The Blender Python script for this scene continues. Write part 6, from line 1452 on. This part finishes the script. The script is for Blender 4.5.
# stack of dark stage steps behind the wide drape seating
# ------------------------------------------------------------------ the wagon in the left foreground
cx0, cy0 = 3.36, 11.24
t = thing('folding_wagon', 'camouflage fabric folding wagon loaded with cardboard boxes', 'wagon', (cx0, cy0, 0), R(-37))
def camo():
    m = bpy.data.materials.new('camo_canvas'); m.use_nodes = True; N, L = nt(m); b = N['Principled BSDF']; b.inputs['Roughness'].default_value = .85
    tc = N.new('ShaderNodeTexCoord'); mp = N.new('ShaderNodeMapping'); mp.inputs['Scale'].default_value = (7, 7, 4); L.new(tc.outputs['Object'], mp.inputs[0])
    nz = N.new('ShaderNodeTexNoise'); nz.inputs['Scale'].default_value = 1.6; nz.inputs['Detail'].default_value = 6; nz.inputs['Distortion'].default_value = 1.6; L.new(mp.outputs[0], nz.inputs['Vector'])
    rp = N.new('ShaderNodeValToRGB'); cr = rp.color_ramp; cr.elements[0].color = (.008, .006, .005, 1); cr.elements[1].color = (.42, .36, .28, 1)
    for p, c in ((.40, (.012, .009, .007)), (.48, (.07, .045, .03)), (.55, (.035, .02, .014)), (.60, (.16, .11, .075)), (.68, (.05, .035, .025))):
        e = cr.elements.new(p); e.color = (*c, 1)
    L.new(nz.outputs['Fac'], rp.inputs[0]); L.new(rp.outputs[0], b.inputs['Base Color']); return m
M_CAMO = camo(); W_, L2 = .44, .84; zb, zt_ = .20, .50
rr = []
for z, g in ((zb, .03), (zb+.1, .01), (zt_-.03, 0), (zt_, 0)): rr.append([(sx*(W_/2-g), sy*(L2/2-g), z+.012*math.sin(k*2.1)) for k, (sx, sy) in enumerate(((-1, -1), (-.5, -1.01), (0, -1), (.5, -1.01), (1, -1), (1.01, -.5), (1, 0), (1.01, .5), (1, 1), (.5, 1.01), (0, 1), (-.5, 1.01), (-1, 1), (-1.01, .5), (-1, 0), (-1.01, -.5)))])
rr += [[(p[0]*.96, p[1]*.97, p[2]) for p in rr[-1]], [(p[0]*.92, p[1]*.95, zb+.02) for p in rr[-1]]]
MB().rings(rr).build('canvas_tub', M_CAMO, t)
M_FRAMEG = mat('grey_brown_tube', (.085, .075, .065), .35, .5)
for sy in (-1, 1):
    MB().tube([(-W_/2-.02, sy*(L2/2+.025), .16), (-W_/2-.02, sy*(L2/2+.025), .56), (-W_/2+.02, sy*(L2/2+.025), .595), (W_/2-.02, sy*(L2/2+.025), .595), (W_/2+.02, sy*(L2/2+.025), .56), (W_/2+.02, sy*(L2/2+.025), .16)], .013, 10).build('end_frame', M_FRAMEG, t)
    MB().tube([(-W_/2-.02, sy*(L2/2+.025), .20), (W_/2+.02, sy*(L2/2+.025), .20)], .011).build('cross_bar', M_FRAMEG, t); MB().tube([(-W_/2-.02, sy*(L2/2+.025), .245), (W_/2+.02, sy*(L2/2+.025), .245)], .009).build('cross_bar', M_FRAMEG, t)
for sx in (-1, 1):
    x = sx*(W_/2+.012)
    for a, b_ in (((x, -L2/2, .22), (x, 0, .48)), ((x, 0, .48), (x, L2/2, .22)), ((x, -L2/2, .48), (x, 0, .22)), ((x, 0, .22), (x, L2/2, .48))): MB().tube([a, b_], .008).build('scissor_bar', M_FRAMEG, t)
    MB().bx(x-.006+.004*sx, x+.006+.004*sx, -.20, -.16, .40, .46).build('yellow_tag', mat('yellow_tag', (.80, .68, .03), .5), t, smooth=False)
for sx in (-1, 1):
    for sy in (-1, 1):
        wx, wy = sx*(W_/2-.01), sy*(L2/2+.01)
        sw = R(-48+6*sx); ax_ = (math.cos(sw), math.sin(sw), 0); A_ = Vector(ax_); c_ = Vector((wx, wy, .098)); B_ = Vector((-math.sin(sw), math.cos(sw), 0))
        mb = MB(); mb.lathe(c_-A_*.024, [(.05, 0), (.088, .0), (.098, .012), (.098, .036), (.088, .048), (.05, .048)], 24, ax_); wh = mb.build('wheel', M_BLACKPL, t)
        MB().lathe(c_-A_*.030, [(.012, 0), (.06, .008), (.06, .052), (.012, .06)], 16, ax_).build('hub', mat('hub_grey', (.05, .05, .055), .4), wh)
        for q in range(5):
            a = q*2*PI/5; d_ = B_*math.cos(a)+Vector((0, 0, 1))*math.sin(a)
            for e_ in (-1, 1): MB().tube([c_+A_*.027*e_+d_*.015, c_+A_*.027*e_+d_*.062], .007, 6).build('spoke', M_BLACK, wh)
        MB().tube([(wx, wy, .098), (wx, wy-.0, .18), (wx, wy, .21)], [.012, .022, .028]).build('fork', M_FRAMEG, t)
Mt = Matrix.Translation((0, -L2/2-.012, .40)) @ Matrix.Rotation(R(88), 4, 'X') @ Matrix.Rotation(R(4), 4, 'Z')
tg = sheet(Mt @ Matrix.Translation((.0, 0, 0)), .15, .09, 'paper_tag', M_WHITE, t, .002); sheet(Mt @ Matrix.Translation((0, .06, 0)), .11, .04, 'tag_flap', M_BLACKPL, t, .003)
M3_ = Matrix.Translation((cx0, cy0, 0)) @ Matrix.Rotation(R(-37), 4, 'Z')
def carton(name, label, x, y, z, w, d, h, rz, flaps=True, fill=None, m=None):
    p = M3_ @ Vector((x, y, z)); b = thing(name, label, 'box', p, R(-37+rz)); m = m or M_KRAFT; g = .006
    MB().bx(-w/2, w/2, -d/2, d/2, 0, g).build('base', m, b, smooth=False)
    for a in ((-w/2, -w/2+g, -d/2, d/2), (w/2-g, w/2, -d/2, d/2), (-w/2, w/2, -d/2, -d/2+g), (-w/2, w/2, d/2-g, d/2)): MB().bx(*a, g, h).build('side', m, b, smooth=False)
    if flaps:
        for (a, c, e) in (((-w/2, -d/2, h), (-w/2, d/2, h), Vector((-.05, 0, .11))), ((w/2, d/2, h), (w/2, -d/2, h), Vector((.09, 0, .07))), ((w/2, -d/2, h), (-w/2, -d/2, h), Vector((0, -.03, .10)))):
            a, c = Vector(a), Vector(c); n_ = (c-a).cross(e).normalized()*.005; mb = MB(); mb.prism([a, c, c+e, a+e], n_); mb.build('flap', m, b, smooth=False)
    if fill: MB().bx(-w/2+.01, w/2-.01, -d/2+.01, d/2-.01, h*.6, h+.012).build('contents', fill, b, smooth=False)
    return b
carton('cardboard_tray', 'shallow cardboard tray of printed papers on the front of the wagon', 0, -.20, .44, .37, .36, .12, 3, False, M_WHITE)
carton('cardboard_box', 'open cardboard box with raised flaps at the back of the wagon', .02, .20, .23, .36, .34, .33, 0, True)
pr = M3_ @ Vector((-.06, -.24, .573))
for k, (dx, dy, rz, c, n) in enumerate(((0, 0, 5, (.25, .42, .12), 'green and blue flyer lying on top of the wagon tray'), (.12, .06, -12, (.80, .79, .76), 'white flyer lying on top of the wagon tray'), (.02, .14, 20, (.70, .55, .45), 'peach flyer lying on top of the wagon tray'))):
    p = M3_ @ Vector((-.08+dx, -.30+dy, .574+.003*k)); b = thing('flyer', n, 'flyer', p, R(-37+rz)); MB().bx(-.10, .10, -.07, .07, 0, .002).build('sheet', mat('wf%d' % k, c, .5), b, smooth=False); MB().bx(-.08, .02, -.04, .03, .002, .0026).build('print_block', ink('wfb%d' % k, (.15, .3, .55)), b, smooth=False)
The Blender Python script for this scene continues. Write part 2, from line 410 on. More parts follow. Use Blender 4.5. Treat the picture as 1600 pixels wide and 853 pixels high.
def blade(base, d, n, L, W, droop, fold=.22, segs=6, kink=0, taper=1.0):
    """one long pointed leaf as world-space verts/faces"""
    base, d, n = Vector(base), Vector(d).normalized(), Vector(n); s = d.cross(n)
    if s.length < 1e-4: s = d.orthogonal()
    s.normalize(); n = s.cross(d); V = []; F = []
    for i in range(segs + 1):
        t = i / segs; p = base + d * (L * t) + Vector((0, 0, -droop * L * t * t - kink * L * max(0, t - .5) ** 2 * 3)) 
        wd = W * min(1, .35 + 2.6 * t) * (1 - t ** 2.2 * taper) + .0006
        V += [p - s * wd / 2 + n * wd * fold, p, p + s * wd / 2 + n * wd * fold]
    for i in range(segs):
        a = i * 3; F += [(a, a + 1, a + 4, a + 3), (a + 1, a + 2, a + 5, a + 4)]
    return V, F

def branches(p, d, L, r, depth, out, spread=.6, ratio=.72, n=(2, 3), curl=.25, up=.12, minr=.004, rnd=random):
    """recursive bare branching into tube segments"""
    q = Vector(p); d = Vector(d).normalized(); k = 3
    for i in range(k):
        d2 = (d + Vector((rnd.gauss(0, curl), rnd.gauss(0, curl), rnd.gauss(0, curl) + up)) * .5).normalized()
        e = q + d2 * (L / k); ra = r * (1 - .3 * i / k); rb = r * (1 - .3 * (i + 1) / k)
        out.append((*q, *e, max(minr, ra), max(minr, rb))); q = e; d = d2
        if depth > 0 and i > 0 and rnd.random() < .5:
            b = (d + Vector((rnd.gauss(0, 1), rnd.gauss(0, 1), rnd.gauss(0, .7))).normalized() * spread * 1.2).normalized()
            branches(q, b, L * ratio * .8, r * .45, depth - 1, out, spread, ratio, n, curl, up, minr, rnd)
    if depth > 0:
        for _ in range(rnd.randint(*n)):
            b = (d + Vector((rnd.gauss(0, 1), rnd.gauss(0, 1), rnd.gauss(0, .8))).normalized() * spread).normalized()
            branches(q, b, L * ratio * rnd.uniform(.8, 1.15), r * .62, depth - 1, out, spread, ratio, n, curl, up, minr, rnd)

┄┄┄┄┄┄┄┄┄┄

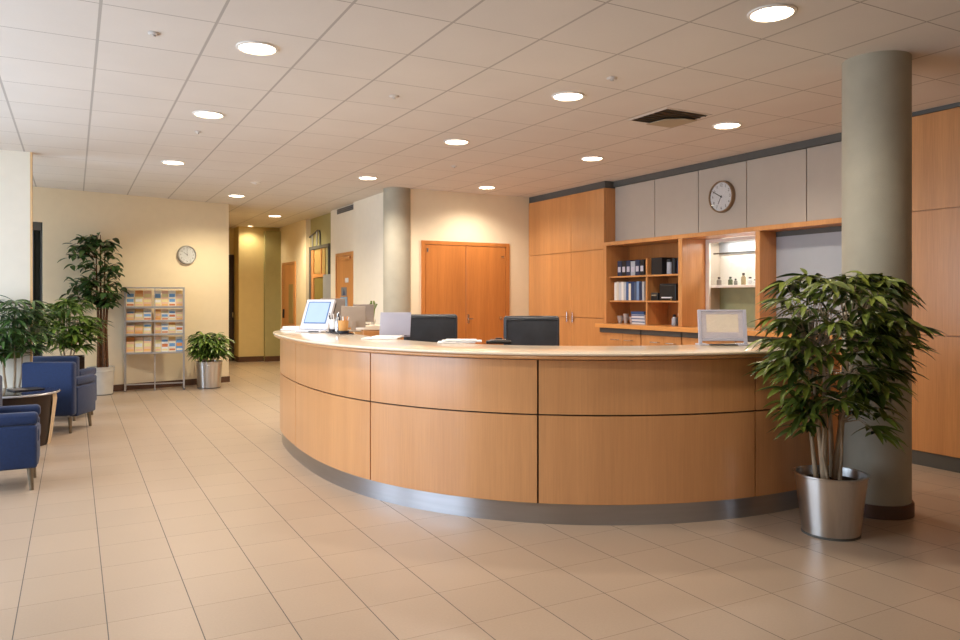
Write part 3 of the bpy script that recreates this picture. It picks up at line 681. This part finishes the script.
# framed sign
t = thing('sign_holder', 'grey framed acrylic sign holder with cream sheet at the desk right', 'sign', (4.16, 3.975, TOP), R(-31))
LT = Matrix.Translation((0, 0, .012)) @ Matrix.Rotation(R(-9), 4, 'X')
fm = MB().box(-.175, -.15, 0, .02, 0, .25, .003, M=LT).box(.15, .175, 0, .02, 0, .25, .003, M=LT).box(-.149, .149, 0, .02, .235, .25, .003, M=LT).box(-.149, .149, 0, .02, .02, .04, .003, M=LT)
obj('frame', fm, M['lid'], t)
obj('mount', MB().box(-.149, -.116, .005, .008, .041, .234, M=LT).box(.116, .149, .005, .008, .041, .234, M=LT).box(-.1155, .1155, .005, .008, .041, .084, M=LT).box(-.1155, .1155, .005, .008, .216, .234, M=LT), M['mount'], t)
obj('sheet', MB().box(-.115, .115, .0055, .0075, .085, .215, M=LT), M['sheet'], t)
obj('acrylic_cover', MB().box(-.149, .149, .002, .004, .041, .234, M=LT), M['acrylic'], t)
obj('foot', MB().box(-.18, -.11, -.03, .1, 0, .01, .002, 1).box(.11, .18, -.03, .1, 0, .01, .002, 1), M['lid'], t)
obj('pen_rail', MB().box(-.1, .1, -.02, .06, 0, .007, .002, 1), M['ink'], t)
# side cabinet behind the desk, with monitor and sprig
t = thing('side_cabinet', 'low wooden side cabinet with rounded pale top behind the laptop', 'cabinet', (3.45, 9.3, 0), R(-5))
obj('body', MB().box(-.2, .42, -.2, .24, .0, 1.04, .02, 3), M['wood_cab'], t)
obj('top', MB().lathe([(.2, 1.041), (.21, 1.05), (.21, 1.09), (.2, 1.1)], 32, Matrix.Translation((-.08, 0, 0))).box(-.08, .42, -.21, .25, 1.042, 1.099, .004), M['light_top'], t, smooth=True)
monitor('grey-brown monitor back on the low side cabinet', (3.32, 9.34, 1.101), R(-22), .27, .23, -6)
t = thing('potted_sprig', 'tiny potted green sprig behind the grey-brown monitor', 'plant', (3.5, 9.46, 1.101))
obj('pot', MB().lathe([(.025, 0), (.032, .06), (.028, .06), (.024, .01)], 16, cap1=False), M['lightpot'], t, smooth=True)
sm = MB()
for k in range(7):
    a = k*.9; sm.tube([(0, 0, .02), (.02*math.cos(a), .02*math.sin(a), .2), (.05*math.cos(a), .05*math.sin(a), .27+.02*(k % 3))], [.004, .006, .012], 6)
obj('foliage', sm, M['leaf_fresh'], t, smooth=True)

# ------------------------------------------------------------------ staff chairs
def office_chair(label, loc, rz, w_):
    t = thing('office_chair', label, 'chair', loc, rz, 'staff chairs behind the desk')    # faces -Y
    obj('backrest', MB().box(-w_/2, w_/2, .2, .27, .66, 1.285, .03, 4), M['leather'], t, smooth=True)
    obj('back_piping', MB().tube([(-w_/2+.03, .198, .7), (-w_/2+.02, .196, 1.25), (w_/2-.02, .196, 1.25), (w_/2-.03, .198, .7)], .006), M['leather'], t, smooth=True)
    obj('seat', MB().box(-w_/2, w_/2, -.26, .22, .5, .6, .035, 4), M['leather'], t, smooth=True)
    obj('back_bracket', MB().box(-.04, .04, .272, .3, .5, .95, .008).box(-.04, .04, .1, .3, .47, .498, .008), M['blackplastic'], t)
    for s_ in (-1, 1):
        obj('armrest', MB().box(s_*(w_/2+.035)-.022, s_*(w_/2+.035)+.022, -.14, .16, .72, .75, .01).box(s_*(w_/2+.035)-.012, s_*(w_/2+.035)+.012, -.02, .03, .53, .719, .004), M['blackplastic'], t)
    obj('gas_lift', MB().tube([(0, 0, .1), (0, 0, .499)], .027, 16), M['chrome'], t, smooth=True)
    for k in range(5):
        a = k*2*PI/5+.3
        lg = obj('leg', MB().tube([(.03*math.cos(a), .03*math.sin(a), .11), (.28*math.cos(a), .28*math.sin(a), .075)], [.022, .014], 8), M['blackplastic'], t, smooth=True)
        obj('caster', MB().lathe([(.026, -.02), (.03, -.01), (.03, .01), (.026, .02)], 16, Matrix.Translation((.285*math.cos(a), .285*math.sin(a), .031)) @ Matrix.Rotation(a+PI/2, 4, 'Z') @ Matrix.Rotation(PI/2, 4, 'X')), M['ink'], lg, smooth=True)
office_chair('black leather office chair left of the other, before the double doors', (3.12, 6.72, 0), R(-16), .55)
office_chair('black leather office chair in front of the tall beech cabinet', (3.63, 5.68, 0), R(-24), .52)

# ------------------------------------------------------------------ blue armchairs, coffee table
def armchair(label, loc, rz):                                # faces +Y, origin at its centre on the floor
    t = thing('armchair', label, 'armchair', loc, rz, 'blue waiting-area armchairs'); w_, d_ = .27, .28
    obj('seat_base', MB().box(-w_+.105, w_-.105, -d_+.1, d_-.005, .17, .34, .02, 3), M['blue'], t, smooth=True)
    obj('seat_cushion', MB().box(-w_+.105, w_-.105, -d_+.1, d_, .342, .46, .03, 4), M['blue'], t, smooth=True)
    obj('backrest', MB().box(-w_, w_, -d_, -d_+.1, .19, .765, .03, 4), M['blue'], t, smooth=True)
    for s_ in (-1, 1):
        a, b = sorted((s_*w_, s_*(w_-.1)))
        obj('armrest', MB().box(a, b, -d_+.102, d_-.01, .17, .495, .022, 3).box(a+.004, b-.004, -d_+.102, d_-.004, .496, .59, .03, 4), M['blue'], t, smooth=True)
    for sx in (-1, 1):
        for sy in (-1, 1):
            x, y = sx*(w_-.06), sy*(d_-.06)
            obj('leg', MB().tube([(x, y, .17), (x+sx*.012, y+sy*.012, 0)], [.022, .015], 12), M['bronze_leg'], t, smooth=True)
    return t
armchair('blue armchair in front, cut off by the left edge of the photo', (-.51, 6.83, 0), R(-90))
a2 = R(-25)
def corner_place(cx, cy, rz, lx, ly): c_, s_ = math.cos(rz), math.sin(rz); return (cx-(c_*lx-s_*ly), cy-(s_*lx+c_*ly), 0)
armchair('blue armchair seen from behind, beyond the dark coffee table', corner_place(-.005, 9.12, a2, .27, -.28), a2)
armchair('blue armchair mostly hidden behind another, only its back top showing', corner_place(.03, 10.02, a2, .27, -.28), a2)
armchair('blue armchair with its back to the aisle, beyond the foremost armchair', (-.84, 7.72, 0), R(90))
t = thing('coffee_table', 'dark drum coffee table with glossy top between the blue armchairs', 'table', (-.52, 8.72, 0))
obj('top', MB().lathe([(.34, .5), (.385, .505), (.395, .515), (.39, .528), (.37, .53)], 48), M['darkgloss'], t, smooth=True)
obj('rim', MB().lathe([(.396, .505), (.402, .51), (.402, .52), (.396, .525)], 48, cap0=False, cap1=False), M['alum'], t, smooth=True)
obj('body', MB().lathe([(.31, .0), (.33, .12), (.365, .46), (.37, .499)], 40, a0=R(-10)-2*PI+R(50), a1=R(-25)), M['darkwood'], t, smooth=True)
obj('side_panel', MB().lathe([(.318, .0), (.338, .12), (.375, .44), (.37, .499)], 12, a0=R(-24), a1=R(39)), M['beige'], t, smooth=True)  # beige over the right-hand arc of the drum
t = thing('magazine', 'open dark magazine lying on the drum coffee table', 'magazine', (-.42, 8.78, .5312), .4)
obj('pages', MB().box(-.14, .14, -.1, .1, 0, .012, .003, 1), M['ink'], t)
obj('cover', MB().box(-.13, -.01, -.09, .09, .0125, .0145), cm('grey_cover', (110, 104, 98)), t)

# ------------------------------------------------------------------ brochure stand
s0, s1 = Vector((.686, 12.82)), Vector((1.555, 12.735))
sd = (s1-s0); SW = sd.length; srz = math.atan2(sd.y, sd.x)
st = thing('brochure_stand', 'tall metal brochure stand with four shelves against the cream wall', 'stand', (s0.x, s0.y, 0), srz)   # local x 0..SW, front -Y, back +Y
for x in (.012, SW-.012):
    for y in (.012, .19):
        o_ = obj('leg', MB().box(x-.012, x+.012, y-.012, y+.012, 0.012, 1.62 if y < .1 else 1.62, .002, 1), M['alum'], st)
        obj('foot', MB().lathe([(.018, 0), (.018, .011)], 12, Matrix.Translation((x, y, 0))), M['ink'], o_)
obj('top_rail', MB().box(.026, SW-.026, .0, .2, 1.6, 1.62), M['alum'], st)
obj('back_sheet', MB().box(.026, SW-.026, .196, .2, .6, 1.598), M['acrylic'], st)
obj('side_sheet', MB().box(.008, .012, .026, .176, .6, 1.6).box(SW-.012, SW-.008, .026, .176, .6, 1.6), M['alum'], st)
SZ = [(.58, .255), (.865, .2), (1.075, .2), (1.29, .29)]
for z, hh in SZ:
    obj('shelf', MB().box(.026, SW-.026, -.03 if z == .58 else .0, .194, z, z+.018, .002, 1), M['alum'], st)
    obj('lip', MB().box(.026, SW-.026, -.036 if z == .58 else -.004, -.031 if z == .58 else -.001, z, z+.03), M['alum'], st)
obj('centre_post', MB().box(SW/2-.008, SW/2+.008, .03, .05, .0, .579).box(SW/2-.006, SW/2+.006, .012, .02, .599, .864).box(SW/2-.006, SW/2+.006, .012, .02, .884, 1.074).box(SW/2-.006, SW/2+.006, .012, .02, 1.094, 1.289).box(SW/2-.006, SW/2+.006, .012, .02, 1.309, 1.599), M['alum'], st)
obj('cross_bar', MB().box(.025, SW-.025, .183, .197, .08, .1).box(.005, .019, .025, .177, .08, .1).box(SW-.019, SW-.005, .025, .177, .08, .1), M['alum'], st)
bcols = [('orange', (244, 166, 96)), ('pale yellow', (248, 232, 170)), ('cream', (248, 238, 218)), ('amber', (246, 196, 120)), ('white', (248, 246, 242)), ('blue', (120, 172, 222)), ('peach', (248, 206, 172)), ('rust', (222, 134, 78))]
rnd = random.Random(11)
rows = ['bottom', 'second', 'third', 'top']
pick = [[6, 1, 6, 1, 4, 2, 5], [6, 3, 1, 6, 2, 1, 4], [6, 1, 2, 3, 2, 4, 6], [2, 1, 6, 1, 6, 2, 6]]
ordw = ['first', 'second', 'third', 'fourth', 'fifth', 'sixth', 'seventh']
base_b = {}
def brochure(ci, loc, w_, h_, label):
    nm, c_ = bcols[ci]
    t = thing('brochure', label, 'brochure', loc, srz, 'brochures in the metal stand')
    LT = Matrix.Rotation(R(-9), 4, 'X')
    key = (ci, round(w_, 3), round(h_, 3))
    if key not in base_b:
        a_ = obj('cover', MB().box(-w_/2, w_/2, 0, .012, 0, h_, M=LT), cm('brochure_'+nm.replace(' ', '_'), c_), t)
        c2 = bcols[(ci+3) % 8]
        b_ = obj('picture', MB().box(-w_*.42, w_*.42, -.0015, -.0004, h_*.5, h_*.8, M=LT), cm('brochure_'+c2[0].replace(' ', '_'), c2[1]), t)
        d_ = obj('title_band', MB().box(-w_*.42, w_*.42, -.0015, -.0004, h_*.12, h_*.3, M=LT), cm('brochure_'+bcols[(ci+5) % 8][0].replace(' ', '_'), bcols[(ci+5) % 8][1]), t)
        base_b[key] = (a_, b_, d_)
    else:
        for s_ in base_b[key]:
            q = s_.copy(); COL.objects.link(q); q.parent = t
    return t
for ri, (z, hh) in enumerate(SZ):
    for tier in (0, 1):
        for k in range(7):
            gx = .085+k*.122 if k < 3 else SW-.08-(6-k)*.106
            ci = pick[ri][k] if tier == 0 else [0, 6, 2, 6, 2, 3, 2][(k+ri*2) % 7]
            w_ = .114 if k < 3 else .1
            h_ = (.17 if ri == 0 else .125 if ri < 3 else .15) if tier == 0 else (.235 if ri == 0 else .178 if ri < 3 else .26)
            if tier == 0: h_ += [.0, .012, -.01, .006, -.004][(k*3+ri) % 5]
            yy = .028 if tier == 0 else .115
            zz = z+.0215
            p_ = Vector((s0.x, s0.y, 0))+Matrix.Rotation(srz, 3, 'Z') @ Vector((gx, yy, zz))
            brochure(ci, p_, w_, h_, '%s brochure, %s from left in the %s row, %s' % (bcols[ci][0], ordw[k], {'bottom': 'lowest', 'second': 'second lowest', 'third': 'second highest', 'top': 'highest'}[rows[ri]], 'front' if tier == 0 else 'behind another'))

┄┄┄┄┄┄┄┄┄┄

WHAT IS REQUIRED
Extract each line holding the string "from".

SOLUTION FOR THIS TASK
The Blender Python script for this scene continues. Write part 6, from line 1452 on. This part finishes the script. The script is for Blender 4.5.
The Blender Python script for this scene continues. Write part 2, from line 410 on. More parts follow. Use Blender 4.5. Treat the picture as 1600 pixels wide and 853 pixels high.
armchair('blue armchair seen from behind, beyond the dark coffee table', corner_place(-.005, 9.12, a2, .27, -.28), a2)
            brochure(ci, p_, w_, h_, '%s brochure, %s from left in the %s row, %s' % (bcols[ci][0], ordw[k], {'bottom': 'lowest', 'second': 'second lowest', 'third': 'second highest', 'top': 'highest'}[rows[ri]], 'front' if tier == 0 else 'behind another'))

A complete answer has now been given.